I have long term tenants in both units (5 years, and 4 years). The rent on both units is significantly below market rate. Upgraded units in the same complex are getting between $1300 and $1500/month at the high end. I could not charge this currently - the units both need a remodel.

The unit I am considering selling is not in great shape. It was low end and very dated when I rented it out to the current tenant, and has seen significant wear and tear in the 5 years they've been there. It doesn't look great. (Explains the current rent I'm charging below market rate). It would need a complete remodel before I would consider renting it out to another tenant or selling it.

I worry a bit about a market correction here in Seattle, and at 4x appreciation, I wonder if it wouldn't be best to take the money and run on one of the units.

I don't have plans at the moment to purchase another rental property here in Seattle (I think you'd be crazy to do that right now) or anywhere else, though I guess I would consider it if I could get into a small complex of some sort in a reasonably priced and growing area of the country.

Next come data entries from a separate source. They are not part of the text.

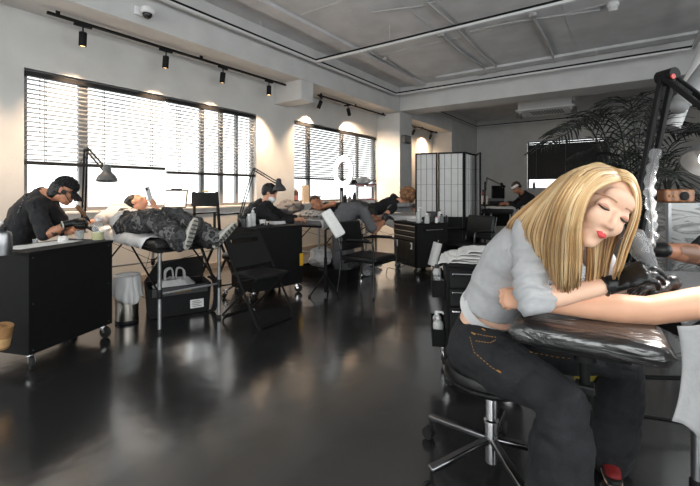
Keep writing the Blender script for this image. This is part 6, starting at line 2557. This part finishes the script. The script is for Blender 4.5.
# ================================================================== curly haired client
look_px(395)
hcc = P(406, 198, 6.86)
f_, u_ = WD(.70, .35, -.50), WD(.60, .76, -.1)
J = dict(pel=P(372, 211, 7.2), wai=P(378, 209, 7.12), che=P(389, 205, 7.02), nec=P(398, 201, 6.92), sR=P(395, 207, 6.80), sL=P(394, 198, 7.15),
         hR=P(369, 214, 7.15), hL=P(366, 208, 7.35), build=.95)
eR, wR = P(386, 214, 6.66), P(379, 223, 6.5)
eL, wL = P(404, 207, 7.1), P(410, 208, 6.95)
mb = MB()
torso(mb, J)
limb(mb, [J['nec'], hcc - u_ * .04], [.054, .054])
head(mb, hcc, f_, u_, 1.0)
arm(mb, J['sR'], eR, wR, b=1.05)
arm(mb, J['sL'], eL, wL)
hand(mb, wR, WD(-.4, -.8, .3), WD(.3, .2, .9), 1, 1, (.3, .4, .3))
hand(mb, wL, WD(.8, -.1, .4), WD(0, .9, .2), 1, 1, (.3, .4, .3))
kR_, kL_ = P(357, 210, 7.3), P(354, 204, 7.45)
aR_, aL_ = P(345, 214, 7.55), P(344, 208, 7.6)
leg(mb, J['hR'], kR_, aR_)
leg(mb, J['hL'], kL_, aL_)
curl = person(mb, 'curly brown haired person in black lying on their front', m_skin, (J['pel'].x, J['pel'].y, BT), .008)
mb = MB()
torso(mb, J, .018)
arm(mb, J['sR'], eR, wR, .02, .55)
arm(mb, J['sL'], eL, wL, .02, 1.2)
clothe(mb, 'black_top', m_blackcloth, curl, .010, 3, .03, 9, 4)
mb = MB()
leg(mb, J['hR'], kR_, aR_, .024)
leg(mb, J['hL'], kL_, aL_, .024)
mb.cap_tube([J['hR'], J['hL']], .11, 14)
clothe(mb, 'dark_trousers', m_darkgrey, curl, .011, 3, .03, 9, 6)
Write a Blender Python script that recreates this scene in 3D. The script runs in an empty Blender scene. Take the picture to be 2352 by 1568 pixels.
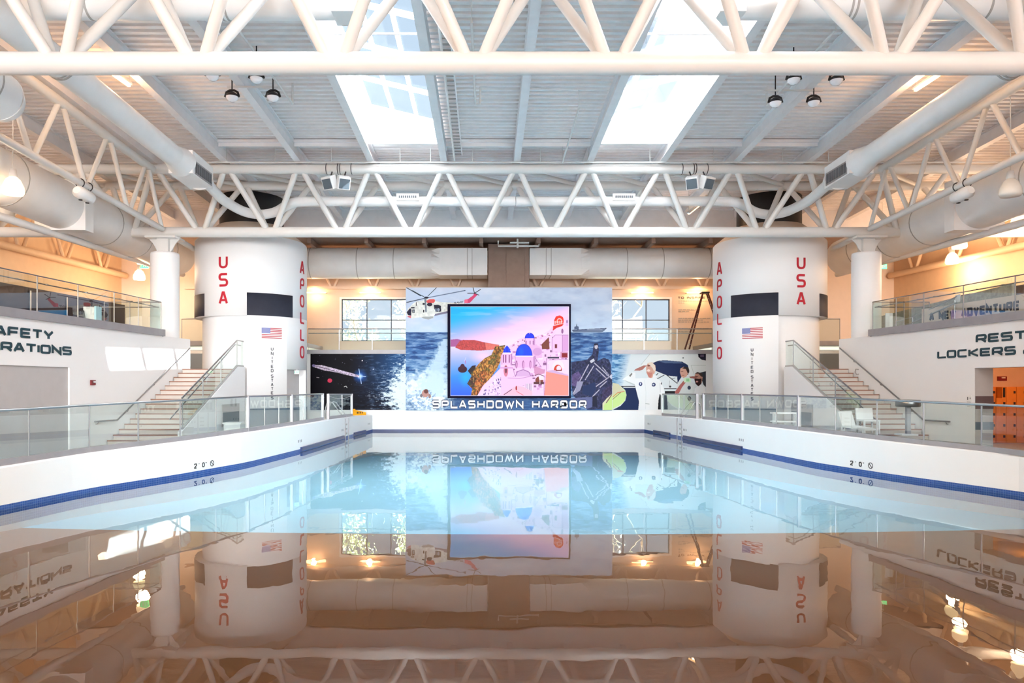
import bpy, math, random
import numpy as np
from mathutils import Vector, Matrix

random.seed(7)
rng = np.random.RandomState(11)
PI = math.pi
C = bpy.context.scene.collection

# ------------------------------------------------------------------ camera, sky, sun, exposure
F, CX, HY, CH = 1700.0, 1118.0, 883.0, 2.4        # focal length (px), vanishing point, camera height above the water
cam = bpy.data.cameras.new('camera')
cam_o = bpy.data.objects.new('camera', cam); C.objects.link(cam_o)
cam_o.location = (0, 0, CH); cam_o.rotation_euler = (PI/2, 0, 0)
cam.sensor_width = 36; cam.lens = F/2352*36
cam.shift_x = (1176-CX)/2352; cam.shift_y = (HY-784)/2352
cam.clip_end = 300
bpy.context.scene.camera = cam_o

w = bpy.data.worlds.new('sky'); bpy.context.scene.world = w; w.use_nodes = True
nt = w.node_tree; bg = nt.nodes['Background']
SUN = Vector((1.15, -.5, 1)).normalized()          # direction towards the sun
tc = nt.nodes.new('ShaderNodeTexCoord'); dt = nt.nodes.new('ShaderNodeVectorMath'); dt.operation = 'DOT_PRODUCT'; dt.inputs[1].default_value = SUN
rp = nt.nodes.new('ShaderNodeValToRGB'); rs = nt.nodes.new('ShaderNodeMapRange'); rs.interpolation_type = 'SMOOTHSTEP'
nt.links.new(tc.outputs['Generated'], dt.inputs[0]); nt.links.new(dt.outputs['Value'], rp.inputs[0]); nt.links.new(dt.outputs['Value'], rs.inputs['Value'])
rp.color_ramp.elements[0].position = 0.05; rp.color_ramp.elements[0].color = (.74, .87, 1.0, 1)
rp.color_ramp.elements[1].position = 0.5; rp.color_ramp.elements[1].color = (1.0, .985, .96, 1)
rs.inputs['From Min'].default_value = .12; rs.inputs['From Max'].default_value = .42; rs.inputs['To Min'].default_value = .25; rs.inputs['To Max'].default_value = 7.0
nt.links.new(rp.outputs[0], bg.inputs[0]); nt.links.new(rs.outputs[0], bg.inputs[1])

sun = bpy.data.lights.new('sun', 'SUN'); sun.energy = 6.5; sun.angle = 0.006; sun.color = (1, .96, .9)
sun_o = bpy.data.objects.new('sun', sun); C.objects.link(sun_o)
sun_o.rotation_euler = (-SUN).to_track_quat('-Z', 'Y').to_euler()
sun_o.location = (20, -10, 25)

vs = bpy.context.scene.view_settings
bpy.context.scene.display_settings.display_device = 'sRGB'
vs.view_transform = 'Standard'; vs.look = 'None'; vs.gamma = 1; vs.use_curve_mapping = False
EXPO = 1.93
vs.exposure = EXPO
cy = bpy.context.scene.cycles
cy.max_bounces = 10; cy.diffuse_bounces = 6; cy.glossy_bounces = 4; cy.transmission_bounces = 6; cy.transparent_max_bounces = 24
cy.caustics_reflective = False; cy.caustics_refractive = False; cy.sample_clamp_indirect = 6.0
cy.use_denoising = True

c0 = 1.19                                         # centre line of the hall
PAN = 2.88                                        # truss panel
def P(px, py, Y): return Vector(((px-CX)*Y/F, Y, CH+(HY-py)*Y/F))
def zslope(Y, z, Y0): return z + .0376*(Y0-Y)
def zb(Y): return 11.17 + .0376*(29.4-Y)          # underside of roof beams
def zr(Y): return zb(Y) + .5                      # underside of roof deck

# ------------------------------------------------------------------ materials
def mat(name, col, rough=.5, metal=0., var=.04, scale=3., emit=None, es=0., spec=.5, bump=0., bscale=30.):
    m = bpy.data.materials.new(name); m.use_nodes = True
    n = m.node_tree.nodes; l = m.node_tree.links; b = n['Principled BSDF']
    b.inputs['Roughness'].default_value = rough; b.inputs['Metallic'].default_value = metal
    b.inputs['Specular IOR Level'].default_value = spec
    col = tuple(col)+(1,) if len(col) == 3 else col
    tc = n.new('ShaderNodeTexCoord')
    if var > 0:
        no = n.new('ShaderNodeTexNoise'); no.inputs['Scale'].default_value = scale; no.inputs['Detail'].default_value = 4
        l.new(tc.outputs['Object'], no.inputs['Vector'])
        r = n.new('ShaderNodeValToRGB'); l.new(no.outputs['Fac'], r.inputs[0])
        r.color_ramp.elements[0].position = .3; r.color_ramp.elements[1].position = .7
        r.color_ramp.elements[0].color = tuple(c*(1-var) for c in col[:3])+(1,)
        r.color_ramp.elements[1].color = tuple(min(1, c*(1+var)) for c in col[:3])+(1,)
        l.new(r.outputs[0], b.inputs['Base Color'])
    else: b.inputs['Base Color'].default_value = col
    if bump > 0:
        no2 = n.new('ShaderNodeTexNoise'); no2.inputs['Scale'].default_value = bscale
        l.new(tc.outputs['Object'], no2.inputs['Vector'])
        bp = n.new('ShaderNodeBump'); bp.inputs['Strength'].default_value = bump; l.new(no2.outputs['Fac'], bp.inputs['Height'])
        l.new(bp.outputs[0], b.inputs['Normal'])
    if emit:
        b.inputs['Emission Color'].default_value = tuple(emit)+(1,); b.inputs['Emission Strength'].default_value = es
    return m

def S(r, g, b):                                   # sRGB 0-255 -> linear
    f = lambda c: c/12.92 if c <= .04045 else ((c+.055)/1.055)**2.4
    return tuple(f(x/255) for x in (r, g, b))

def glass_mat(name, tint, refl=1.0, rough=0.):
    m = bpy.data.materials.new(name); m.use_nodes = True
    n = m.node_tree.nodes; l = m.node_tree.links; n.clear()
    o = n.new('ShaderNodeOutputMaterial'); mx = n.new('ShaderNodeMixShader'); t = n.new('ShaderNodeBsdfTransparent'); g = n.new('ShaderNodeBsdfGlossy')
    lw = n.new('ShaderNodeFresnel'); lw.inputs[0].default_value = 1.45
    mt = n.new('ShaderNodeMath'); mt.operation = 'MULTIPLY'; mt.inputs[1].default_value = refl
    t.inputs[0].default_value = tuple(tint)+(1,); g.inputs['Roughness'].default_value = rough; g.inputs[0].default_value = (1, 1, 1, 1)
    l.new(lw.outputs[0], mt.inputs[0]); l.new(mt.outputs[0], mx.inputs[0]); l.new(t.outputs[0], mx.inputs[1]); l.new(g.outputs[0], mx.inputs[2]); l.new(mx.outputs[0], o.inputs[0])
    return m

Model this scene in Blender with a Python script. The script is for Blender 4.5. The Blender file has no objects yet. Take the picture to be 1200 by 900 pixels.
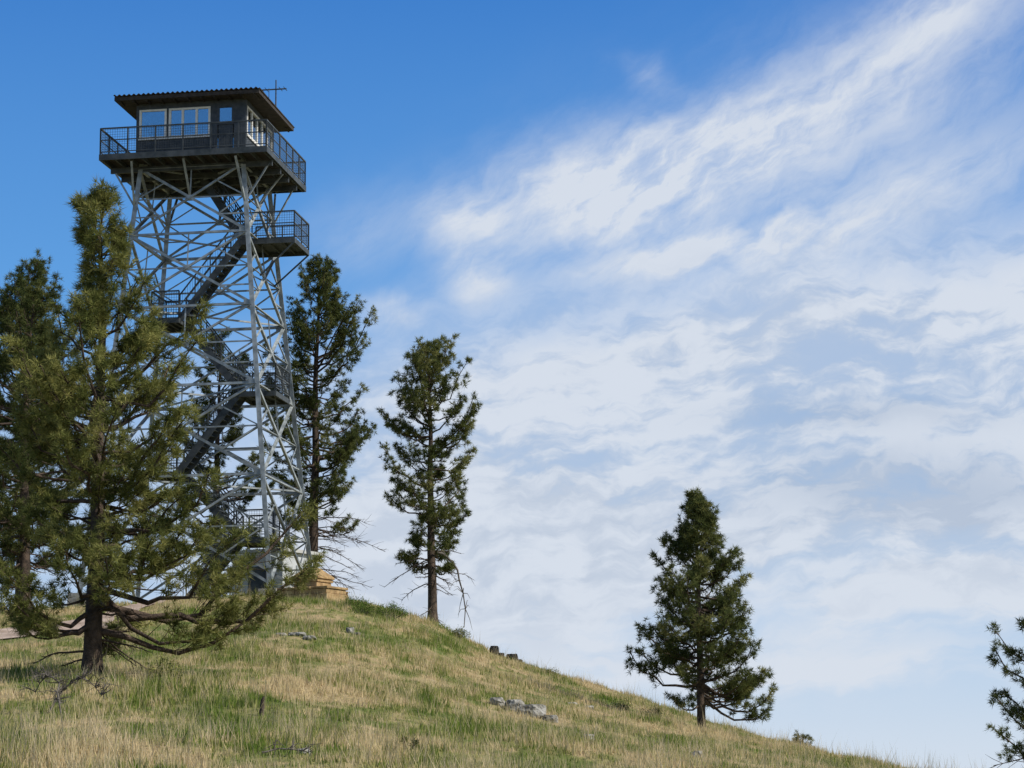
import bpy, math, random
import numpy as np
from mathutils import Vector, Matrix, noise as mnoise
rng=np.random.default_rng(7); random.seed(7)
sc=bpy.context.scene
COL=sc.collection
# ------------------------------------------------------------ helpers
def link(o): COL.objects.link(o); return o
def mesh_obj(name,verts,faces,mat=None,parent=None,smooth=False):
    me=bpy.data.meshes.new(name); me.from_pydata([tuple(v) for v in verts],[],faces); me.update()
    if mat: me.materials.append(mat)
    if smooth: me.polygons.foreach_set('use_smooth',[True]*len(me.polygons))
    o=bpy.data.objects.new(name,me); link(o)
    if parent: o.parent=parent
    return o
def tri_obj(name,V,mat,tint=None,parent=None,k=3):
    n=len(V)//k
    me=bpy.data.meshes.new(name)
    me.vertices.add(len(V)); me.vertices.foreach_set('co',np.ascontiguousarray(V,dtype=np.float32).ravel())
    me.loops.add(n*k); me.loops.foreach_set('vertex_index',np.arange(n*k,dtype=np.int32))
    me.polygons.add(n); me.polygons.foreach_set('loop_start',np.arange(0,n*k,k,dtype=np.int32))
    if tint is not None:
        a=me.attributes.new('tint','FLOAT','POINT'); a.data.foreach_set('value',np.ascontiguousarray(tint,dtype=np.float32))
    me.update(calc_edges=True); me.materials.append(mat)
    o=bpy.data.objects.new(name,me); link(o)
    if parent: o.parent=parent
    return o
def empty(name,loc=(0,0,0),rz=0):
    e=bpy.data.objects.new(name,None); link(e); e.location=loc; e.rotation_euler=(0,0,rz); e.empty_display_size=.3; return e
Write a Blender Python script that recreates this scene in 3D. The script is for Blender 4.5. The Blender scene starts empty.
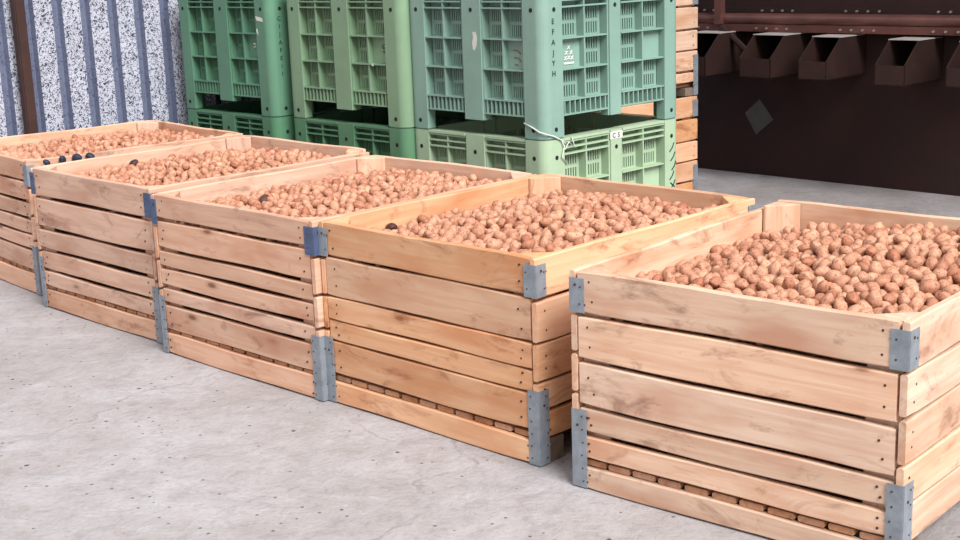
import bpy, bmesh, math, random
import numpy as np
from mathutils import Vector, Matrix

random.seed(7)
RNG = np.random.default_rng(11)
C = bpy.context.scene.collection
SC = bpy.context.scene

# ------------------------------------------------------------------ helpers
def new_obj(name, data, parent=None, loc=(0, 0, 0), rotz=0.0):
    o = bpy.data.objects.new(name, data)
    C.objects.link(o)
    o.location = loc
    o.rotation_euler = (0, 0, rotz)
    if parent:
        o.parent = parent
    return o

def finish(bm, name, mats, parent=None, loc=(0, 0, 0), rotz=0.0, smooth=False):
    me = bpy.data.meshes.new(name)
    bmesh.ops.recalc_face_normals(bm, faces=bm.faces)
    bm.to_mesh(me)
    bm.free()
    for m in (mats if isinstance(mats, (list, tuple)) else [mats]):
        me.materials.append(m)
    if smooth:
        me.polygons.foreach_set('use_smooth', [True] * len(me.polygons))
    return new_obj(name, me, parent, loc, rotz)

def tag(o, label=None, cat=None, group=None, kind=None):
    if label: o['label'] = label
    if cat: o['category'] = cat
    if group: o['group'] = group
    if kind: o['kind'] = kind
    return o

def thing(name, label, cat, loc=(0, 0, 0), rotz=0.0, group=None):
    o = new_obj(name, None, None, loc, rotz)
    o.empty_display_size = .1
    return tag(o, label, cat, group)

def box(bm, x0, x1, y0, y1, z0, z1, mi=0):
    vs = [bm.verts.new(p) for p in ((x0, y0, z0), (x1, y0, z0), (x1, y1, z0), (x0, y1, z0),
                                    (x0, y0, z1), (x1, y0, z1), (x1, y1, z1), (x0, y1, z1))]
    fs = []
    for idx in ((0, 3, 2, 1), (4, 5, 6, 7), (0, 1, 5, 4), (1, 2, 6, 5), (2, 3, 7, 6), (3, 0, 4, 7)):
        f = bm.faces.new([vs[i] for i in idx]); f.material_index = mi; fs.append(f)
    return vs, fs

def prism(bm, poly, z0, z1, mi=0):
    a = [bm.verts.new((p[0], p[1], z0)) for p in poly]
    b = [bm.verts.new((p[0], p[1], z1)) for p in poly]
    n = len(poly)
    fs = [bm.faces.new(a[::-1]), bm.faces.new(b)]
    for i in range(n):
        fs.append(bm.faces.new((a[i], a[(i + 1) % n], b[(i + 1) % n], b[i])))
    for f in fs: f.material_index = mi
    return fs

def hexa(bm, pts, mi=0):
    vs = [bm.verts.new(p) for p in pts]
    for idx in ((0, 3, 2, 1), (4, 5, 6, 7), (0, 1, 5, 4), (1, 2, 6, 5), (2, 3, 7, 6), (3, 0, 4, 7)):
        bm.faces.new([vs[i] for i in idx]).material_index = mi

def cyl(bm, c, axis, r, h, n=12, mi=0):
    """cylinder from c along axis (unit vector) for h"""
    axis = Vector(axis).normalized()
    t = Vector((0, 0, 1)) if abs(axis.z) < .9 else Vector((1, 0, 0))
    u = axis.cross(t).normalized(); v = axis.cross(u)
    c = Vector(c)
    a, b = [], []
    for i in range(n):
        w = 2 * math.pi * i / n
        d = u * (r * math.cos(w)) + v * (r * math.sin(w))
        a.append(bm.verts.new(c + d)); b.append(bm.verts.new(c + d + axis * h))
    fs = [bm.faces.new(a[::-1]), bm.faces.new(b)]
    for i in range(n):
        fs.append(bm.faces.new((a[i], a[(i + 1) % n], b[(i + 1) % n], b[i])))
    for f in fs: f.material_index = mi

def tube(bm, pts, r, n=8, mi=0):
    pts = [Vector(p) for p in pts]
    rings = []
    for i, p in enumerate(pts):
        d = (pts[min(i + 1, len(pts) - 1)] - pts[max(i - 1, 0)]).normalized()
        t = Vector((0, 0, 1)) if abs(d.z) < .9 else Vector((1, 0, 0))
        u = d.cross(t).normalized(); v = d.cross(u)
        rings.append([bm.verts.new(p + u * (r * math.cos(2 * math.pi * k / n)) + v * (r * math.sin(2 * math.pi * k / n))) for k in range(n)])
    for a, b in zip(rings, rings[1:]):
        for k in range(n):
            bm.faces.new((a[k], a[(k + 1) % n], b[(k + 1) % n], b[k])).material_index = mi
    bm.faces.new(rings[0][::-1]).material_index = mi
    bm.faces.new(rings[-1]).material_index = mi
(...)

The only current plans for the money would be to pay off the mortgage on the rental units ($55k total, between the two) and pay off my own house. So I'd take the hit on capital gains and be pretty happy about being free of one rental responsibility and the mortgage on my house. At the same time, I feel like I could really put that money to use, and help ensure a better retirement. See my conundrum?

I did a remodel on one of them when I first bought it - did everything myself - Home Depot quality materials - and did it for about $6k. I don't have the time or energy to do this myself this time around, so figure it would cost me $20k to have someone do it for me. 

I'm almost 50, and plan to retire in about 10 years. I manage both these units myself.

I would love some feedback from the community - what would you do?

  • Remodel and re-rent at a higher rate?
  • Remodel and sell - pay off the mortgages on both units and my personal house?
  • Remodel and sell - invest in a multi-plex of some sort somewhere less expensive in the country. (I don't have an objection to buying somewhere remote and utilizing a property management company)
  • Hold steady - don't do anything. Keep collecting rent?


Thanks in advance for the feedback - what a great community!